Frankie who I have already told you I have a thousand stories about, or hope I do.
Frankie the most treacherous little bastard that you could ever meet on one
day, and the kindest man (better man/child), and not just cheap jack, dime
store kindness either, alive the next day. Yeah, that Frankie, my best middle
school and high school friend Frankie.
Did I tell you about Joanne, Frankie’s
“divine” (his term, without quotation marks) Joanne because she enters, she
always in the end enters into these things? Yes, I see that I did back when I
was telling you about her little Roy “The Boy” Orbison trick. The one where she
kept playing Running Scared endlessly to get Frankie’s dander up. But
see while Frankie has really no serious other eyes for the dames except his
“divine” Joanne (I insist on putting that divine in quotation marks when telling
of Joanne, at least for the first few times I mention her name, even now.
Needless to say I questioned, and questioned hard, that designation on more
than one occasion to no avail) he is nothing but a high blood-pressured,
high-strung shirt-chaser, first class. And the girls liked him, although not
for his looks although they were kind of Steve McQueen okay. What they went for
him for was his line of patter, first class.
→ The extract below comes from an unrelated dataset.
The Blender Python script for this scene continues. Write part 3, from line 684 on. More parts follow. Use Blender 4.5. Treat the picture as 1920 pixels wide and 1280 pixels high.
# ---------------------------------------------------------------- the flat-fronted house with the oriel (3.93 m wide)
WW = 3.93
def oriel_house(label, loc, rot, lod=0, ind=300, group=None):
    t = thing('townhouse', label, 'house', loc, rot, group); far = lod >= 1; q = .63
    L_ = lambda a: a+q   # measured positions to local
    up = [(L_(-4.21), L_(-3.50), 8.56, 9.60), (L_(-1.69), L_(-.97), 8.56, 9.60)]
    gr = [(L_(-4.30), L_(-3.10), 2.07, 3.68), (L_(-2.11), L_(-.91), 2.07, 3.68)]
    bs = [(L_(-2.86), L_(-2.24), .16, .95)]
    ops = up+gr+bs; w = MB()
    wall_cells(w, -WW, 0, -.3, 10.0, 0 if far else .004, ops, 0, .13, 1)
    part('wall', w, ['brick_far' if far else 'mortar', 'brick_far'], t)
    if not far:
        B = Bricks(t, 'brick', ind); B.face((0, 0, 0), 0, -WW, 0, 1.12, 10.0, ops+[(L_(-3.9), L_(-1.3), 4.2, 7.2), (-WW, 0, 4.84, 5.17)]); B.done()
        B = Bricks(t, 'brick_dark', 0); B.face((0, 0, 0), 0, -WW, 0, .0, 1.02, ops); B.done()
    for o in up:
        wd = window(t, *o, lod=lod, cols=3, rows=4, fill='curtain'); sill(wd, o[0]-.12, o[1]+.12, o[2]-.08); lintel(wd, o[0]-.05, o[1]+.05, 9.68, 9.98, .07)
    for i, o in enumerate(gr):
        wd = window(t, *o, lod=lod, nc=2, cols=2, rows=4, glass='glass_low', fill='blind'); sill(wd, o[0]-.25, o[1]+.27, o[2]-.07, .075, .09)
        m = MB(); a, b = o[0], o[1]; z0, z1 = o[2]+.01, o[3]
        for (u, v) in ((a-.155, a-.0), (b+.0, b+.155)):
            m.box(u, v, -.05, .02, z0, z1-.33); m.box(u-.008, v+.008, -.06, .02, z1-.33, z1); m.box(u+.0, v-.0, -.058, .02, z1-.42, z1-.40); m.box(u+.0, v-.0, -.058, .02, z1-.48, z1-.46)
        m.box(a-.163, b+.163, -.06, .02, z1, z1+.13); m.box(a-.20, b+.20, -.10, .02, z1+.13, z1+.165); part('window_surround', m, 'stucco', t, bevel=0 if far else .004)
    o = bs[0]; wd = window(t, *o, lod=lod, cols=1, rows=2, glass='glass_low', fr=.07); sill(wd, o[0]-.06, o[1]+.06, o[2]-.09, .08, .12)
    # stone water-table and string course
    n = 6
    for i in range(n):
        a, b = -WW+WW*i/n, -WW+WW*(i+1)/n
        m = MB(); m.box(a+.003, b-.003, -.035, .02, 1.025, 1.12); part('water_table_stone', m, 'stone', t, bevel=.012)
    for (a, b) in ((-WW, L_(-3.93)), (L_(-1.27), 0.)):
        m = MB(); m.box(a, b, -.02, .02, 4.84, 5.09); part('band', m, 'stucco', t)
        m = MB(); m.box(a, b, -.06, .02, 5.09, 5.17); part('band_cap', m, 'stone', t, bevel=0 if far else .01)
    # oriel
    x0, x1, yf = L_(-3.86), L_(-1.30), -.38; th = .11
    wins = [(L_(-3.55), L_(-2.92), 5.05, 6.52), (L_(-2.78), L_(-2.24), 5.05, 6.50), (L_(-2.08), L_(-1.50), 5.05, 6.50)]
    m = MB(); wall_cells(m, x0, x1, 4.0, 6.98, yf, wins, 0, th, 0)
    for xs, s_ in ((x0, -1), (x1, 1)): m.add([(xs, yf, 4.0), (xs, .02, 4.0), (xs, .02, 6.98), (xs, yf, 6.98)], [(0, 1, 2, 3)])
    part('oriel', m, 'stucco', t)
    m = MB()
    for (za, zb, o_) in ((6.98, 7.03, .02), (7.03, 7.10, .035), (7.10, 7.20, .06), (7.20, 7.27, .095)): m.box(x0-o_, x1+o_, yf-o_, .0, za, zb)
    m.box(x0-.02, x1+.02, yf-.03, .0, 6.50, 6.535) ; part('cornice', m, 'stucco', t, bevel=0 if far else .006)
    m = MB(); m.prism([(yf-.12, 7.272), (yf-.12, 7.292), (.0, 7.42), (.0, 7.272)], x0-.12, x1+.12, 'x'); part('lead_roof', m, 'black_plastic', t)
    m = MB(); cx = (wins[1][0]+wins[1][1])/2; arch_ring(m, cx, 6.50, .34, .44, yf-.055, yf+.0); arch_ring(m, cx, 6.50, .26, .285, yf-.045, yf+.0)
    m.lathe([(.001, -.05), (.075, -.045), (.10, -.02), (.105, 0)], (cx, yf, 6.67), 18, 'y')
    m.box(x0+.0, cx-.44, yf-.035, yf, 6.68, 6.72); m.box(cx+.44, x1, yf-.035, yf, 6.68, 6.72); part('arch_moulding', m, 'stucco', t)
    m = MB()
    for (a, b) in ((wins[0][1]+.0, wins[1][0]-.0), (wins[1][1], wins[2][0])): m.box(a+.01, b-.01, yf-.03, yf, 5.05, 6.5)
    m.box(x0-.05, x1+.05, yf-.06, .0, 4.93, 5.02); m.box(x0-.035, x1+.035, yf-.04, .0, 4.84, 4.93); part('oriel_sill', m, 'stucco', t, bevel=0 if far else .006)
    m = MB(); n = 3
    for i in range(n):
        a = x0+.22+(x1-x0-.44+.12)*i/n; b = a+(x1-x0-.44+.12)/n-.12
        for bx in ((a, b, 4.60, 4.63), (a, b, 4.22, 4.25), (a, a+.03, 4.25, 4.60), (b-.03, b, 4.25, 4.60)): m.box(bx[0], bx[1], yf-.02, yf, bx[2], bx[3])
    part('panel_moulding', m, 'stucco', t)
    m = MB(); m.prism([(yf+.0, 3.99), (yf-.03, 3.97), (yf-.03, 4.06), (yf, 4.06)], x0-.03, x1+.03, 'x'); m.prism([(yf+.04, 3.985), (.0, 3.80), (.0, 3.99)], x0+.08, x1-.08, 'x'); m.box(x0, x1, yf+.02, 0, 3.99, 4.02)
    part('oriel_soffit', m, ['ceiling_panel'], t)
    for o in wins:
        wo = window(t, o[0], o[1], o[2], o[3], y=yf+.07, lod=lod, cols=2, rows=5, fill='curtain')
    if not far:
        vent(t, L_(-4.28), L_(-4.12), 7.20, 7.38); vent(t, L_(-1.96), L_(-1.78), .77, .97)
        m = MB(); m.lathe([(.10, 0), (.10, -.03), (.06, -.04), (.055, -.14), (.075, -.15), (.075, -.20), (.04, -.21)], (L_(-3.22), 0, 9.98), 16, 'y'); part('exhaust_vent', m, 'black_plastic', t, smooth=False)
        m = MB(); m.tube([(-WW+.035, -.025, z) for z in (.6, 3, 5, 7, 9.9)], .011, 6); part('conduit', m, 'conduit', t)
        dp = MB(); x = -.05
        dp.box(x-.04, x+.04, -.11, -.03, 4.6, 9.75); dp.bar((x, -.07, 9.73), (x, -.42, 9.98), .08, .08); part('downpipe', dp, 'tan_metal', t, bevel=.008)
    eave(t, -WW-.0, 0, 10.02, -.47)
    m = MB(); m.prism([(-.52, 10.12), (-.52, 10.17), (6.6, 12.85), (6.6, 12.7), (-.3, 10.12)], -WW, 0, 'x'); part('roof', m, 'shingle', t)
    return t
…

Patter, arcane, obscure patter
that made me, most of the time, think of fingernails scratching on a blackboard
(except when I was hot on his trail trying to imitate him) and his faux “beat”
pose (midnight sunglasses, flannel shirt, black chinos, and funky work boots
(ditto on the imitation here as well). And not just “beat’ girls liked him,
either as you will find out. Certainly Joanne the rose of Tralee was not beat
sister (although she was his first wife).
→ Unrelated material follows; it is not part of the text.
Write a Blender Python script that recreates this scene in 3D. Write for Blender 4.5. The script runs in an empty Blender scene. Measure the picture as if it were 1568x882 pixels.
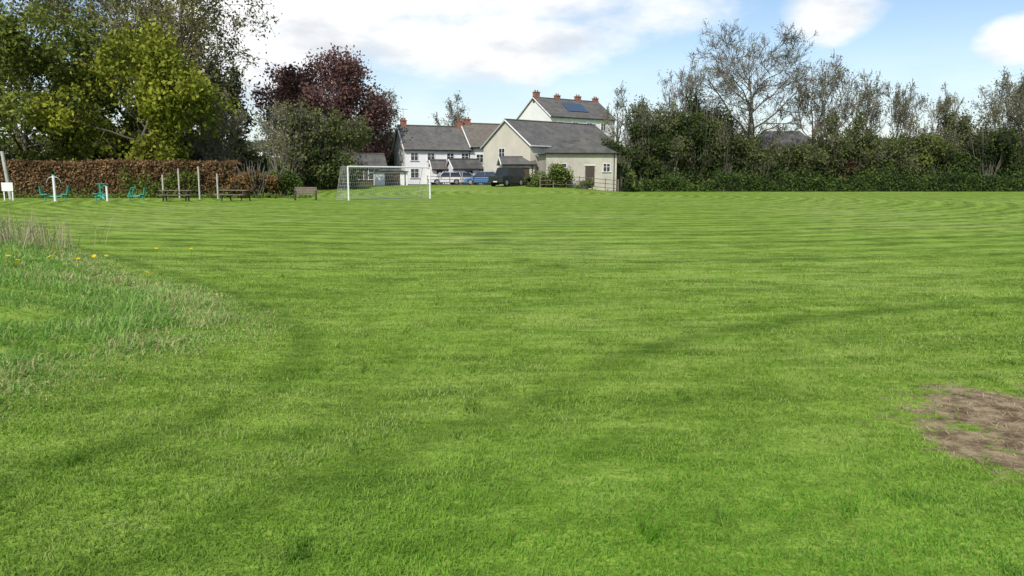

Well, the long and short of it was that
Frankie, late 1963 Frankie, and the...(oh, forget it) Joanne had had their
207th (really that number, or close, since 8th grade) break-up and Frankie was
a "free” man. To celebrate this freedom Frankie, Frankie, who was almost
as poor as I was but who has a father with a car that he was not too cheap or
crazy about to not let Frankie use on occasion, had wheels. Okay, Studebaker
wheels but wheels anyway. And he was going to treat me to a drive-in meal as we
went cruising the night, the Saturday night, the Saturday be-bop night looking
for some frails (read: girls, Frankie had about seven thousand names for them)
Tired (or bored) from cruising the
Saturday be-bop night away (meaning girl-less) we hit the local drive-in hot
spot, Arnie’s Adventure Car Hop for one last, desperate attempt at happiness (yeah,
things were put, Frank and me put anyway, just that melodramatically for every
little thing). What I didn’t know was that Frankie, king hell skirt-chaser had
his off-hand eye on one of the car hops, Sandy, and as it turned out she was
one of those girls who was enamored of his patter (or so I heard later). So he
pulled into her station and started to chat her up as we ordered the haute
cuisine, And here was the funny thing, now that I saw her up close I could
see that she was nothing but a fox (read: “hot” girl).
The not so funny thing was that she was
so enamored of Frankie’s patter that he was going to take her home after work.
No problem you say. No way, big problem. I was to be left there to catch a ride
home while they set sail into that good night. Thanks, Frankie.
Well, I was pretty burned up about it
for a while but as always with “charma” Frankie we hooked up again a few days
later. And here is where I get a little sweet revenge (although don’t tell him
that).
Frankie sat me down at the old town
pizza parlor [Tonio’s Pizza Parlor of blessed memory-JB] and told me the whole
story and even now, as I recount it, I can’t believe it.
Sandy was a fox, no question, but a
married fox, a very married fox, who said she when he first met her that she
was about twenty-two and had a kid. Her husband was in the service and she was
“lonely” and succumbed to Frankie’s charms. Fair enough, it is a lonely world
at times. But wait a minute, I bet you thought that Frankie’s getting mixed up
with a married honey with a probably killer husband was the big deal. No way,
no way at all. You know, or you can figure out, old Frankie spent the night
with Sandy. Again, it's a lonely world sometimes.
The real problem, the real Frankie problem, was once they
started to compare biographies and who they knew around town, and didn’t know,
it turned out that Sandy, old fox, old married fox with brute husband, old Arnie’s
car hop Sandy was some kind of cousin to Joanne, second cousin maybe. And she
was no cradle-robber twenty-two (as if you could rob the cradle according to Frankie)
but nineteen, almost twenty and was just embarrassed about having a baby in
high school and having to go to her "aunt's" to have the child.
Moreover, somewhere along the line she and cousin Joanne had had a parting of
the ways, a nasty parting of the ways. So sweet as a honey bun Arnie's car hop
Sandy, sweet teen-age mother Sandy, was looking for a way to take revenge and
Frankie, old king of the night Frankie, was the meat. She had him sized up
pretty well, as he admitted to me. And he was sweating this one out like crazy,
and swearing everyone within a hundred miles to secrecy. So I’m telling you
this is strictest confidence even now fifty years later and long after his
divorce from her. Just don’t tell Joanne. Ever.